Anyway, whoever reads my blogs, please keep in mind:
-I'm not going to translate what I write in Turkish since they only make sense in Turkish.
-You can swear at me in French but mind your language if I understand.
-If you don't like what I write, please close this page instead of teaching me a lesson. I did that for Calis Beach Forum as I don't give a damn thing about anything said in there.
-Only I can lol, you cannot. Yes, you got it: I'm not democratic as I'm not British, lol.
-Don't expect me to write about politics. I will.
-Call me racist and I'll find and hit you hard.

Now that we're settled, will someone be so kind and tell me if you get paid to make "the joke"? Is it a condition to come to Turkey? Do you have to go through this "how to make the joke" step while you book a flight over? Or is it a brochure they give you in the airport?

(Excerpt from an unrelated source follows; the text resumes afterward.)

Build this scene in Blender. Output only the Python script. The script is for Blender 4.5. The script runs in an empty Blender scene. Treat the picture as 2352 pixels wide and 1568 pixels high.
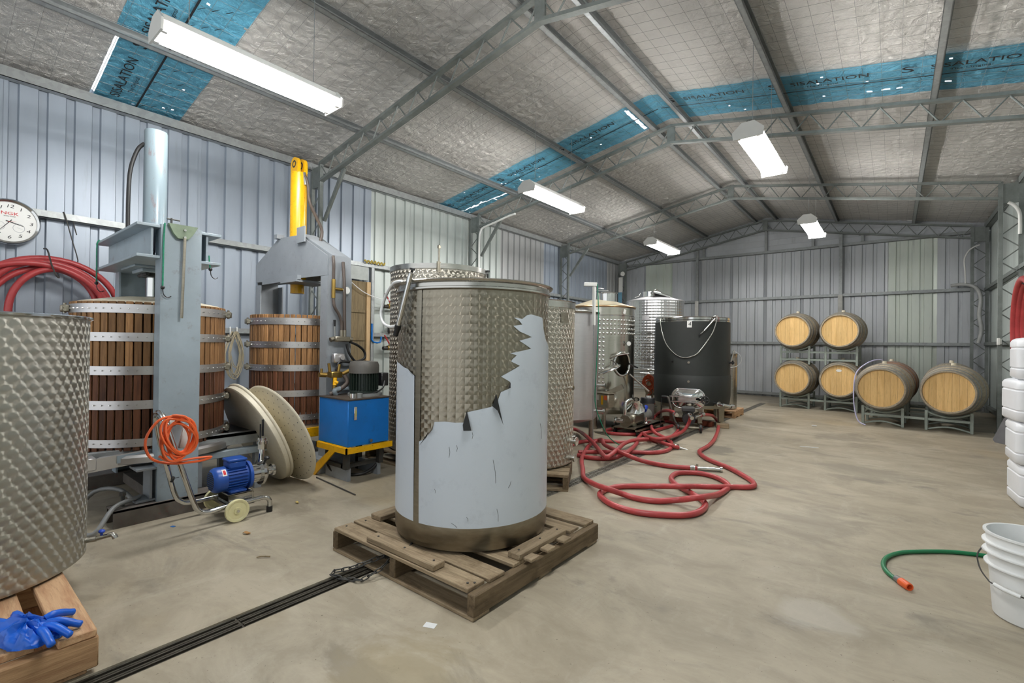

You all know what I mean. The joke is made always the same way as in:

British: Your English is very good!
Turkish:Thank you.
British:Better than my Turkish, hahahhaha!

I think I'll never know if it's because the joke requires a laugh after it is made or if the British really finds it so amusing. I can't decide which one is worse, I guess I don't really want to learn. I even know some people making the same joke every year.

But there's a way to turn it into a useful thing. It's a way of understanding if that Turkish has good intentions for you or not.

If the Turkish laughs, turn the opposite side, and using all your muscles, get away from there; he's either a total idiot with no sense of humor or just immune to this joke and focused on what he's earning when the conversation finishes.If he smiles, he is being politic and respecting your sense of humor, he won't harm you.If he sighs, he is being honest, cling on him.

Me? I'm and estate agent, what do you expect me to do? If that person is buying, I laugh. If deposit paid, I smile. After tapu is delivered, I start my never-ending criticizes about English sense of humor.

I have good theories about these brochures given in the airport.Maybe I bring on here so you guys enlighten me?